╔══
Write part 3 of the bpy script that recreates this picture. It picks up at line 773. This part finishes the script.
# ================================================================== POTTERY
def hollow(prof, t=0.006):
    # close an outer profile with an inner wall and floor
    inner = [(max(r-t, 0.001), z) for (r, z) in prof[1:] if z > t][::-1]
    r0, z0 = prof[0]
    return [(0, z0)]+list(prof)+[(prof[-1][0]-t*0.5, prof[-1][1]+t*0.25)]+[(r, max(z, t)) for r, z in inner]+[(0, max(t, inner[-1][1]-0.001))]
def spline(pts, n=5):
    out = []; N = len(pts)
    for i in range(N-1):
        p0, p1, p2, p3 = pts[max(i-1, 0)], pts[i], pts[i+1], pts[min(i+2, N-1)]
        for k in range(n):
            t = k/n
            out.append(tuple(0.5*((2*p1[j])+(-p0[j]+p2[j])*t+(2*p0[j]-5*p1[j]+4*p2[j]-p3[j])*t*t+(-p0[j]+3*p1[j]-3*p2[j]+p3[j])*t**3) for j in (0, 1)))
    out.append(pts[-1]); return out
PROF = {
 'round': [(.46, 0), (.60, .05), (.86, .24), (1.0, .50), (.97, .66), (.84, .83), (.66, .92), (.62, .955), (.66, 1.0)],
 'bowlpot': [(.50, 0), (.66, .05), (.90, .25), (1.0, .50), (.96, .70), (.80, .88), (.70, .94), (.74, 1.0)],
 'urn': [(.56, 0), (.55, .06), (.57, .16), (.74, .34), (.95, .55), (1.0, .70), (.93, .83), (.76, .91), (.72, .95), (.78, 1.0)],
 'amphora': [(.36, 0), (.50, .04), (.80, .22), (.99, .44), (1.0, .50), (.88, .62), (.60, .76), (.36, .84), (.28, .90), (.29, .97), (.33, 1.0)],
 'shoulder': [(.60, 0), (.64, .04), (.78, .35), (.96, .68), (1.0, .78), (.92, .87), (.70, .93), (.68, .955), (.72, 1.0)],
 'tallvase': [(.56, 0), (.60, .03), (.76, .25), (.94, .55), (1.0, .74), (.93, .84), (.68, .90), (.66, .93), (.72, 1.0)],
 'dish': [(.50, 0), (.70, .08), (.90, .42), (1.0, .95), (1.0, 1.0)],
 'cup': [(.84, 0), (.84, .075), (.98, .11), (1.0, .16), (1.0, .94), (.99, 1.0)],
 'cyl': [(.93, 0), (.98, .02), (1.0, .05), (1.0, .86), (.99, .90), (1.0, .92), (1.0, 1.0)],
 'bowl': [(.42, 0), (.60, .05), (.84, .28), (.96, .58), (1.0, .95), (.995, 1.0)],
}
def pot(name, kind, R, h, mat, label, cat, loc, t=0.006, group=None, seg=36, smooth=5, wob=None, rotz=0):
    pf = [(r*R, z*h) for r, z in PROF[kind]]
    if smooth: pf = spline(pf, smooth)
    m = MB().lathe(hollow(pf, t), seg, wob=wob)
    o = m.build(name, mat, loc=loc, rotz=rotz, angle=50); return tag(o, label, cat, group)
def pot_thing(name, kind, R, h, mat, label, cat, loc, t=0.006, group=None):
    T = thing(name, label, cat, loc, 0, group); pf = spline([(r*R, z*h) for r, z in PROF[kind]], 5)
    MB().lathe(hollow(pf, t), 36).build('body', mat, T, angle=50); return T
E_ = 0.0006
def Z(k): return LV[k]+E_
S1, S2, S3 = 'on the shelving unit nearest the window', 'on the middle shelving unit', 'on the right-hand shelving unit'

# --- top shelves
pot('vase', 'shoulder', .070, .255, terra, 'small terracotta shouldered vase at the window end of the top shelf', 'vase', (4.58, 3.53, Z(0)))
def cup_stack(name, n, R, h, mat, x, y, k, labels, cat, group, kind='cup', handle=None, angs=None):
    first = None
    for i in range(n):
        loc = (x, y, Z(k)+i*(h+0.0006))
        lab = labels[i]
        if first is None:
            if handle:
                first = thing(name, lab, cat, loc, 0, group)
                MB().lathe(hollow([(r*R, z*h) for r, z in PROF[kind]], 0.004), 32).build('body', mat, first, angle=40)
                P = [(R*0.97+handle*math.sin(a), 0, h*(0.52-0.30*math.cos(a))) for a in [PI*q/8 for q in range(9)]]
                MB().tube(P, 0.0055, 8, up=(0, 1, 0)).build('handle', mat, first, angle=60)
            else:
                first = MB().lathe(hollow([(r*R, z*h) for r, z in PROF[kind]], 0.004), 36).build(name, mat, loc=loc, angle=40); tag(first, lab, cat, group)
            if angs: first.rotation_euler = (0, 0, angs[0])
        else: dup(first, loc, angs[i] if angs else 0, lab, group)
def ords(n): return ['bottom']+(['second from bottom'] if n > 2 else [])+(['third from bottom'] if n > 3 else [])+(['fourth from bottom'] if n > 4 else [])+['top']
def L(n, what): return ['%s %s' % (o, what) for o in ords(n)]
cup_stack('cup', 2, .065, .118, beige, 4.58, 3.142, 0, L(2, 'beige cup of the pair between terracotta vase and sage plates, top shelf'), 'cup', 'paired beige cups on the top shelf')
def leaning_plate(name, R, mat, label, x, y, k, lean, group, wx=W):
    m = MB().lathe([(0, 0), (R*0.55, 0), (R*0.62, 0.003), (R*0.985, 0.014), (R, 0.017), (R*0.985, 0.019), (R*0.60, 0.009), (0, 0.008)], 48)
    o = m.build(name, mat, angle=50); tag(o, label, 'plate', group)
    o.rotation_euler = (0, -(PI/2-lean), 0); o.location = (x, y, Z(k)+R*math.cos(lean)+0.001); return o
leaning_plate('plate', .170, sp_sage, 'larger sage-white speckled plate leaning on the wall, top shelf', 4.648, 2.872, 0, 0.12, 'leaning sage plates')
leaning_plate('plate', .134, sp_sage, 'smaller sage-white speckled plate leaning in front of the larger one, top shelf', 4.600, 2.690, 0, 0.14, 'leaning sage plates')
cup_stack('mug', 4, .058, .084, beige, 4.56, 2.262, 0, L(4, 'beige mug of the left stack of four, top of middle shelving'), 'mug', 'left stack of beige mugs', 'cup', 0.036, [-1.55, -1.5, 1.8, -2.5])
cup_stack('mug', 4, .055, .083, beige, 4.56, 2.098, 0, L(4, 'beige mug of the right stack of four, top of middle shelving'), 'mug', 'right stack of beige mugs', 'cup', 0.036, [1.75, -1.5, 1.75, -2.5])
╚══
WRITTEN INSTRUCTION: Once more, set down the full listing, verbatim.

WRITTEN RESPONSE:
Write part 3 of the bpy script that recreates this picture. It picks up at line 773. This part finishes the script.
# ================================================================== POTTERY
def hollow(prof, t=0.006):
    # close an outer profile with an inner wall and floor
    inner = [(max(r-t, 0.001), z) for (r, z) in prof[1:] if z > t][::-1]
    r0, z0 = prof[0]
    return [(0, z0)]+list(prof)+[(prof[-1][0]-t*0.5, prof[-1][1]+t*0.25)]+[(r, max(z, t)) for r, z in inner]+[(0, max(t, inner[-1][1]-0.001))]
def spline(pts, n=5):
    out = []; N = len(pts)
    for i in range(N-1):
        p0, p1, p2, p3 = pts[max(i-1, 0)], pts[i], pts[i+1], pts[min(i+2, N-1)]
        for k in range(n):
            t = k/n
            out.append(tuple(0.5*((2*p1[j])+(-p0[j]+p2[j])*t+(2*p0[j]-5*p1[j]+4*p2[j]-p3[j])*t*t+(-p0[j]+3*p1[j]-3*p2[j]+p3[j])*t**3) for j in (0, 1)))
    out.append(pts[-1]); return out
PROF = {
 'round': [(.46, 0), (.60, .05), (.86, .24), (1.0, .50), (.97, .66), (.84, .83), (.66, .92), (.62, .955), (.66, 1.0)],
 'bowlpot': [(.50, 0), (.66, .05), (.90, .25), (1.0, .50), (.96, .70), (.80, .88), (.70, .94), (.74, 1.0)],
 'urn': [(.56, 0), (.55, .06), (.57, .16), (.74, .34), (.95, .55), (1.0, .70), (.93, .83), (.76, .91), (.72, .95), (.78, 1.0)],
 'amphora': [(.36, 0), (.50, .04), (.80, .22), (.99, .44), (1.0, .50), (.88, .62), (.60, .76), (.36, .84), (.28, .90), (.29, .97), (.33, 1.0)],
 'shoulder': [(.60, 0), (.64, .04), (.78, .35), (.96, .68), (1.0, .78), (.92, .87), (.70, .93), (.68, .955), (.72, 1.0)],
 'tallvase': [(.56, 0), (.60, .03), (.76, .25), (.94, .55), (1.0, .74), (.93, .84), (.68, .90), (.66, .93), (.72, 1.0)],
 'dish': [(.50, 0), (.70, .08), (.90, .42), (1.0, .95), (1.0, 1.0)],
 'cup': [(.84, 0), (.84, .075), (.98, .11), (1.0, .16), (1.0, .94), (.99, 1.0)],
 'cyl': [(.93, 0), (.98, .02), (1.0, .05), (1.0, .86), (.99, .90), (1.0, .92), (1.0, 1.0)],
 'bowl': [(.42, 0), (.60, .05), (.84, .28), (.96, .58), (1.0, .95), (.995, 1.0)],
}
def pot(name, kind, R, h, mat, label, cat, loc, t=0.006, group=None, seg=36, smooth=5, wob=None, rotz=0):
    pf = [(r*R, z*h) for r, z in PROF[kind]]
    if smooth: pf = spline(pf, smooth)
    m = MB().lathe(hollow(pf, t), seg, wob=wob)
    o = m.build(name, mat, loc=loc, rotz=rotz, angle=50); return tag(o, label, cat, group)
def pot_thing(name, kind, R, h, mat, label, cat, loc, t=0.006, group=None):
    T = thing(name, label, cat, loc, 0, group); pf = spline([(r*R, z*h) for r, z in PROF[kind]], 5)
    MB().lathe(hollow(pf, t), 36).build('body', mat, T, angle=50); return T
E_ = 0.0006
def Z(k): return LV[k]+E_
S1, S2, S3 = 'on the shelving unit nearest the window', 'on the middle shelving unit', 'on the right-hand shelving unit'

# --- top shelves
pot('vase', 'shoulder', .070, .255, terra, 'small terracotta shouldered vase at the window end of the top shelf', 'vase', (4.58, 3.53, Z(0)))
def cup_stack(name, n, R, h, mat, x, y, k, labels, cat, group, kind='cup', handle=None, angs=None):
    first = None
    for i in range(n):
        loc = (x, y, Z(k)+i*(h+0.0006))
        lab = labels[i]
        if first is None:
            if handle:
                first = thing(name, lab, cat, loc, 0, group)
                MB().lathe(hollow([(r*R, z*h) for r, z in PROF[kind]], 0.004), 32).build('body', mat, first, angle=40)
                P = [(R*0.97+handle*math.sin(a), 0, h*(0.52-0.30*math.cos(a))) for a in [PI*q/8 for q in range(9)]]
                MB().tube(P, 0.0055, 8, up=(0, 1, 0)).build('handle', mat, first, angle=60)
            else:
                first = MB().lathe(hollow([(r*R, z*h) for r, z in PROF[kind]], 0.004), 36).build(name, mat, loc=loc, angle=40); tag(first, lab, cat, group)
            if angs: first.rotation_euler = (0, 0, angs[0])
        else: dup(first, loc, angs[i] if angs else 0, lab, group)
def ords(n): return ['bottom']+(['second from bottom'] if n > 2 else [])+(['third from bottom'] if n > 3 else [])+(['fourth from bottom'] if n > 4 else [])+['top']
def L(n, what): return ['%s %s' % (o, what) for o in ords(n)]
cup_stack('cup', 2, .065, .118, beige, 4.58, 3.142, 0, L(2, 'beige cup of the pair between terracotta vase and sage plates, top shelf'), 'cup', 'paired beige cups on the top shelf')
def leaning_plate(name, R, mat, label, x, y, k, lean, group, wx=W):
    m = MB().lathe([(0, 0), (R*0.55, 0), (R*0.62, 0.003), (R*0.985, 0.014), (R, 0.017), (R*0.985, 0.019), (R*0.60, 0.009), (0, 0.008)], 48)
    o = m.build(name, mat, angle=50); tag(o, label, 'plate', group)
    o.rotation_euler = (0, -(PI/2-lean), 0); o.location = (x, y, Z(k)+R*math.cos(lean)+0.001); return o
leaning_plate('plate', .170, sp_sage, 'larger sage-white speckled plate leaning on the wall, top shelf', 4.648, 2.872, 0, 0.12, 'leaning sage plates')
leaning_plate('plate', .134, sp_sage, 'smaller sage-white speckled plate leaning in front of the larger one, top shelf', 4.600, 2.690, 0, 0.14, 'leaning sage plates')
cup_stack('mug', 4, .058, .084, beige, 4.56, 2.262, 0, L(4, 'beige mug of the left stack of four, top of middle shelving'), 'mug', 'left stack of beige mugs', 'cup', 0.036, [-1.55, -1.5, 1.8, -2.5])
cup_stack('mug', 4, .055, .083, beige, 4.56, 2.098, 0, L(4, 'beige mug of the right stack of four, top of middle shelving'), 'mug', 'right stack of beige mugs', 'cup', 0.036, [1.75, -1.5, 1.75, -2.5])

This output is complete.